What the exercise asks
Reproduce every line of the listing as written, apart from the pictures.

— BEGIN —

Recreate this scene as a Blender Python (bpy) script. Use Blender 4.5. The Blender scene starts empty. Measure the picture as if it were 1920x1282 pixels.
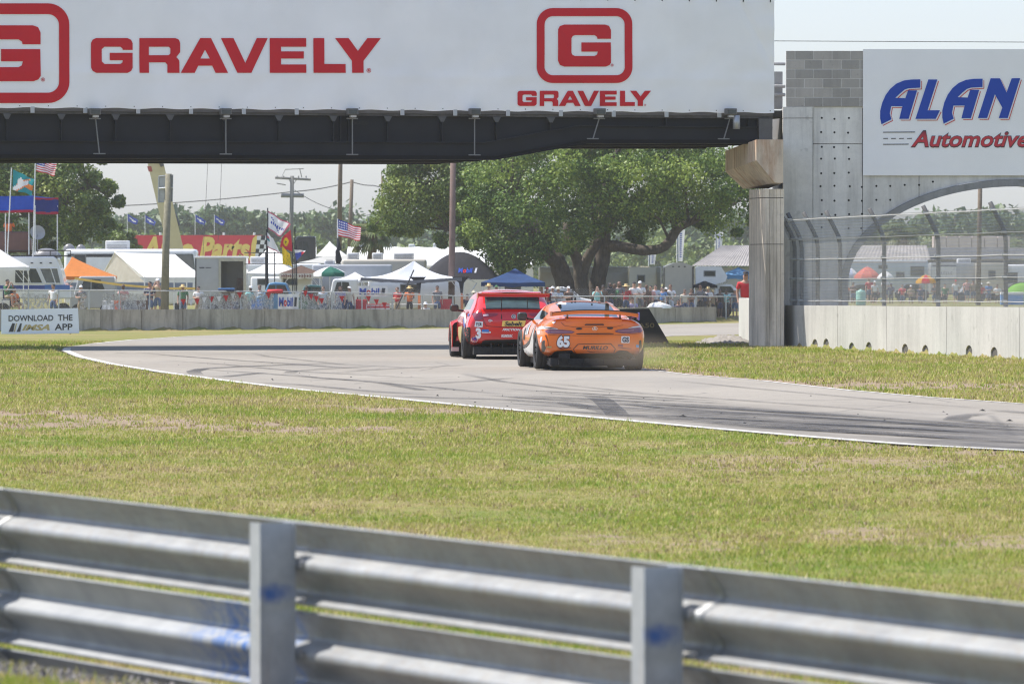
import bpy, bmesh, math, random
import numpy as np
from mathutils import Vector, Matrix, Euler
from mathutils.bvhtree import BVHTree
from mathutils.geometry import tessellate_polygon

random.seed(7)
RS = np.random.RandomState(11)
S = bpy.context.scene
COL = S.collection
PI = math.pi
F, HY, HC = 10667.0, 500.0, 1.89      # focal length in photo pixels (200 mm lens), eye level row, eye height

# ------------------------------------------------------------------ camera
cam_d = bpy.data.cameras.new('camera')
cam = bpy.data.objects.new('camera', cam_d)
COL.objects.link(cam)
cam.location = (0, 0, HC)
cam.rotation_euler = (PI/2 - math.atan((641 - HY) / F), 0, 0)
cam_d.sensor_width = 36
cam_d.lens = 36 * F / 1920
cam_d.clip_start, cam_d.clip_end = 0.5, 9000
cam_d.dof.use_dof = True
cam_d.dof.focus_distance = 104
cam_d.dof.aperture_fstop = 8.5
S.camera = cam

# ------------------------------------------------------------------ sky, sun, exposure
SUN_EL, SUN_AZ = math.radians(60), math.radians(-77)      # azimuth measured from +Y towards +X
w = bpy.data.worlds.new('World'); S.world = w; w.use_nodes = True
wn = w.node_tree
sky = wn.nodes.new('ShaderNodeTexSky'); sky.sky_type = 'NISHITA'; sky.sun_disc = False
sky.sun_elevation, sky.sun_rotation = SUN_EL, SUN_AZ
sky.air_density, sky.dust_density, sky.ozone_density, sky.altitude = 1.0, 1.4, 2.0, 0
wn.nodes['Background'].inputs['Strength'].default_value = 0.15
tint = wn.nodes.new('ShaderNodeMixRGB'); tint.blend_type = 'MULTIPLY'; tint.inputs[0].default_value = 1; tint.inputs[2].default_value = (1.17, 1.215, 1.39, 1)
gm = wn.nodes.new('ShaderNodeGamma'); gm.inputs[1].default_value = .66      # a hazy, evenly bright sky
wn.links.new(sky.outputs[0], gm.inputs[0]); wn.links.new(gm.outputs[0], tint.inputs[1]); wn.links.new(tint.outputs[0], wn.nodes['Background'].inputs[0])
sd = bpy.data.lights.new('sun', 'SUN'); sd.energy = 3.8; sd.angle = math.radians(0.55); sd.color = (1, 0.945, 0.87)
sun = bpy.data.objects.new('sun', sd); COL.objects.link(sun)
sv = Vector((math.sin(SUN_AZ)*math.cos(SUN_EL), math.cos(SUN_AZ)*math.cos(SUN_EL), math.sin(SUN_EL)))
sun.rotation_euler = sv.to_track_quat('Z', 'Y').to_euler()
sun.location = (-30, 60, 60)
vs = S.view_settings
vs.view_transform = 'Standard'; vs.look = 'None'; vs.gamma = 1; vs.use_curve_mapping = False; vs.exposure = 0.9
S.cycles.max_bounces = 6; S.cycles.diffuse_bounces = 3; S.cycles.transparent_max_bounces = 12
S.cycles.volume_bounces = 1; S.cycles.volume_step_rate = 4
S.cycles.use_denoising = True; S.cycles.filter_width = 1.15
try: S.cycles.denoiser = 'OPENIMAGEDENOISE'
except Exception: pass

# ------------------------------------------------------------------ helpers
def P(px, py, D):
    """The point D metres ahead of the lens that the photo shows at this pixel."""
    return Vector(((px - 960) * D / F, D, HC + (HY - py) * D / F))
def PX(px, D): return (px - 960) * D / F
def PZ(py, D): return HC + (HY - py) * D / F

def tag(o, label=None, cat=None, group=None, kind=None):
    if label: o['label'] = label
    if cat: o['category'] = cat
    if group: o['group'] = group
    if kind: o['kind'] = kind
    return o
def thing(name, label, cat, loc=(0, 0, 0), rz=0, group=None):
    o = bpy.data.objects.new(name, None); COL.objects.link(o)
    o.empty_display_size = .2
    o.location = loc; o.rotation_euler = (0, 0, rz)
    return tag(o, label, cat, group)
def link(name, me, parent=None, loc=None, rot=None):
    o = bpy.data.objects.new(name, me); COL.objects.link(o)
    if parent is not None: o.parent = parent
    if loc is not None: o.location = loc
    if rot is not None: o.rotation_euler = rot
    return o
def dup(root, loc=None, rz=None, label=None, group=None):
    r = root.copy(); COL.objects.link(r)
    if loc is not None: r.location = loc
    if rz is not None: r.rotation_euler = (0, 0, rz)
    if label: r['label'] = label
    if group: r['group'] = group
    for ch in list(root.children):
        c = ch.copy(); COL.objects.link(c); c.parent = r
        for g in list(ch.children):
            d = g.copy(); COL.objects.link(d); d.parent = c
    return r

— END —

Response to the exercise
Recreate this scene as a Blender Python (bpy) script. Use Blender 4.5. The Blender scene starts empty. Measure the picture as if it were 1920x1282 pixels.
import bpy, bmesh, math, random
import numpy as np
from mathutils import Vector, Matrix, Euler
from mathutils.bvhtree import BVHTree
from mathutils.geometry import tessellate_polygon

random.seed(7)
RS = np.random.RandomState(11)
S = bpy.context.scene
COL = S.collection
PI = math.pi
F, HY, HC = 10667.0, 500.0, 1.89      # focal length in photo pixels (200 mm lens), eye level row, eye height

# ------------------------------------------------------------------ camera
cam_d = bpy.data.cameras.new('camera')
cam = bpy.data.objects.new('camera', cam_d)
COL.objects.link(cam)
cam.location = (0, 0, HC)
cam.rotation_euler = (PI/2 - math.atan((641 - HY) / F), 0, 0)
cam_d.sensor_width = 36
cam_d.lens = 36 * F / 1920
cam_d.clip_start, cam_d.clip_end = 0.5, 9000
cam_d.dof.use_dof = True
cam_d.dof.focus_distance = 104
cam_d.dof.aperture_fstop = 8.5
S.camera = cam

# ------------------------------------------------------------------ sky, sun, exposure
SUN_EL, SUN_AZ = math.radians(60), math.radians(-77)      # azimuth measured from +Y towards +X
w = bpy.data.worlds.new('World'); S.world = w; w.use_nodes = True
wn = w.node_tree
sky = wn.nodes.new('ShaderNodeTexSky'); sky.sky_type = 'NISHITA'; sky.sun_disc = False
sky.sun_elevation, sky.sun_rotation = SUN_EL, SUN_AZ
sky.air_density, sky.dust_density, sky.ozone_density, sky.altitude = 1.0, 1.4, 2.0, 0
wn.nodes['Background'].inputs['Strength'].default_value = 0.15
tint = wn.nodes.new('ShaderNodeMixRGB'); tint.blend_type = 'MULTIPLY'; tint.inputs[0].default_value = 1; tint.inputs[2].default_value = (1.17, 1.215, 1.39, 1)
gm = wn.nodes.new('ShaderNodeGamma'); gm.inputs[1].default_value = .66      # a hazy, evenly bright sky
wn.links.new(sky.outputs[0], gm.inputs[0]); wn.links.new(gm.outputs[0], tint.inputs[1]); wn.links.new(tint.outputs[0], wn.nodes['Background'].inputs[0])
sd = bpy.data.lights.new('sun', 'SUN'); sd.energy = 3.8; sd.angle = math.radians(0.55); sd.color = (1, 0.945, 0.87)
sun = bpy.data.objects.new('sun', sd); COL.objects.link(sun)
sv = Vector((math.sin(SUN_AZ)*math.cos(SUN_EL), math.cos(SUN_AZ)*math.cos(SUN_EL), math.sin(SUN_EL)))
sun.rotation_euler = sv.to_track_quat('Z', 'Y').to_euler()
sun.location = (-30, 60, 60)
vs = S.view_settings
vs.view_transform = 'Standard'; vs.look = 'None'; vs.gamma = 1; vs.use_curve_mapping = False; vs.exposure = 0.9
S.cycles.max_bounces = 6; S.cycles.diffuse_bounces = 3; S.cycles.transparent_max_bounces = 12
S.cycles.volume_bounces = 1; S.cycles.volume_step_rate = 4
S.cycles.use_denoising = True; S.cycles.filter_width = 1.15
try: S.cycles.denoiser = 'OPENIMAGEDENOISE'
except Exception: pass

# ------------------------------------------------------------------ helpers
def P(px, py, D):
    """The point D metres ahead of the lens that the photo shows at this pixel."""
    return Vector(((px - 960) * D / F, D, HC + (HY - py) * D / F))
def PX(px, D): return (px - 960) * D / F
def PZ(py, D): return HC + (HY - py) * D / F

def tag(o, label=None, cat=None, group=None, kind=None):
    if label: o['label'] = label
    if cat: o['category'] = cat
    if group: o['group'] = group
    if kind: o['kind'] = kind
    return o
def thing(name, label, cat, loc=(0, 0, 0), rz=0, group=None):
    o = bpy.data.objects.new(name, None); COL.objects.link(o)
    o.empty_display_size = .2
    o.location = loc; o.rotation_euler = (0, 0, rz)
    return tag(o, label, cat, group)
def link(name, me, parent=None, loc=None, rot=None):
    o = bpy.data.objects.new(name, me); COL.objects.link(o)
    if parent is not None: o.parent = parent
    if loc is not None: o.location = loc
    if rot is not None: o.rotation_euler = rot
    return o
def dup(root, loc=None, rz=None, label=None, group=None):
    r = root.copy(); COL.objects.link(r)
    if loc is not None: r.location = loc
    if rz is not None: r.rotation_euler = (0, 0, rz)
    if label: r['label'] = label
    if group: r['group'] = group
    for ch in list(root.children):
        c = ch.copy(); COL.objects.link(c); c.parent = r
        for g in list(ch.children):
            d = g.copy(); COL.objects.link(d); d.parent = c
    return r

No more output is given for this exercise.